***** Recorded information

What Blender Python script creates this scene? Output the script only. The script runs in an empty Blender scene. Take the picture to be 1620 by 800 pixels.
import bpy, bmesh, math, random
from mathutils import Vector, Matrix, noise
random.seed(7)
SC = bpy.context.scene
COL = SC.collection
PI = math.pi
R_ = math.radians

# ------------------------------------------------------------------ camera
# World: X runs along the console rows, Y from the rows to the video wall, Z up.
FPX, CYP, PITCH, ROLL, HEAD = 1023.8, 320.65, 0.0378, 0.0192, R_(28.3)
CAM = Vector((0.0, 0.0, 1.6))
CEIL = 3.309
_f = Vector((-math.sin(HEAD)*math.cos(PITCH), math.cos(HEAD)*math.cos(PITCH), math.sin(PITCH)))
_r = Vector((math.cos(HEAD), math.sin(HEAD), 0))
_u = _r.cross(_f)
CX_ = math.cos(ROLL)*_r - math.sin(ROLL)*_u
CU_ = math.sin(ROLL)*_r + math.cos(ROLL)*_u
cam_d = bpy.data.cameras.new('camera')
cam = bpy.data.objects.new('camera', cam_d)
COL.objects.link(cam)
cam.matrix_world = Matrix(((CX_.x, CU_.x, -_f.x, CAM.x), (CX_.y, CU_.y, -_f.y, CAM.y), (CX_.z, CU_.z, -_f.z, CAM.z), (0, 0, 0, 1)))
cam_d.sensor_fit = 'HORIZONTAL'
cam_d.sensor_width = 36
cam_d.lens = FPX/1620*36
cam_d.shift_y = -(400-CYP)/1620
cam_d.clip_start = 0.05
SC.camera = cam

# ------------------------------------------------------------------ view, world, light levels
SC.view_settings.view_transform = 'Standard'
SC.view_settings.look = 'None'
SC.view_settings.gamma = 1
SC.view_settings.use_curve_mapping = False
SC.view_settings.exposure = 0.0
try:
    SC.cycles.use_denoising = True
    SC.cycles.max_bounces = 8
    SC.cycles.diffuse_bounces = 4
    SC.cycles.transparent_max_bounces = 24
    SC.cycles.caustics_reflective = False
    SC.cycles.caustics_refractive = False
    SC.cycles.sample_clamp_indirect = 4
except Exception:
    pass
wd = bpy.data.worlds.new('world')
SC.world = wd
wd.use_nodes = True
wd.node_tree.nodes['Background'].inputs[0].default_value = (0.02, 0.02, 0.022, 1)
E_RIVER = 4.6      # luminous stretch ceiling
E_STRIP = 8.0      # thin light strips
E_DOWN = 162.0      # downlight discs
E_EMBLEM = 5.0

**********

Word for word, quote all of the data above.

What Blender Python script creates this scene? Output the script only. The script runs in an empty Blender scene. Take the picture to be 1620 by 800 pixels.
import bpy, bmesh, math, random
from mathutils import Vector, Matrix, noise
random.seed(7)
SC = bpy.context.scene
COL = SC.collection
PI = math.pi
R_ = math.radians

# ------------------------------------------------------------------ camera
# World: X runs along the console rows, Y from the rows to the video wall, Z up.
FPX, CYP, PITCH, ROLL, HEAD = 1023.8, 320.65, 0.0378, 0.0192, R_(28.3)
CAM = Vector((0.0, 0.0, 1.6))
CEIL = 3.309
_f = Vector((-math.sin(HEAD)*math.cos(PITCH), math.cos(HEAD)*math.cos(PITCH), math.sin(PITCH)))
_r = Vector((math.cos(HEAD), math.sin(HEAD), 0))
_u = _r.cross(_f)
CX_ = math.cos(ROLL)*_r - math.sin(ROLL)*_u
CU_ = math.sin(ROLL)*_r + math.cos(ROLL)*_u
cam_d = bpy.data.cameras.new('camera')
cam = bpy.data.objects.new('camera', cam_d)
COL.objects.link(cam)
cam.matrix_world = Matrix(((CX_.x, CU_.x, -_f.x, CAM.x), (CX_.y, CU_.y, -_f.y, CAM.y), (CX_.z, CU_.z, -_f.z, CAM.z), (0, 0, 0, 1)))
cam_d.sensor_fit = 'HORIZONTAL'
cam_d.sensor_width = 36
cam_d.lens = FPX/1620*36
cam_d.shift_y = -(400-CYP)/1620
cam_d.clip_start = 0.05
SC.camera = cam

# ------------------------------------------------------------------ view, world, light levels
SC.view_settings.view_transform = 'Standard'
SC.view_settings.look = 'None'
SC.view_settings.gamma = 1
SC.view_settings.use_curve_mapping = False
SC.view_settings.exposure = 0.0
try:
    SC.cycles.use_denoising = True
    SC.cycles.max_bounces = 8
    SC.cycles.diffuse_bounces = 4
    SC.cycles.transparent_max_bounces = 24
    SC.cycles.caustics_reflective = False
    SC.cycles.caustics_refractive = False
    SC.cycles.sample_clamp_indirect = 4
except Exception:
    pass
wd = bpy.data.worlds.new('world')
SC.world = wd
wd.use_nodes = True
wd.node_tree.nodes['Background'].inputs[0].default_value = (0.02, 0.02, 0.022, 1)
E_RIVER = 4.6      # luminous stretch ceiling
E_STRIP = 8.0      # thin light strips
E_DOWN = 162.0      # downlight discs
E_EMBLEM = 5.0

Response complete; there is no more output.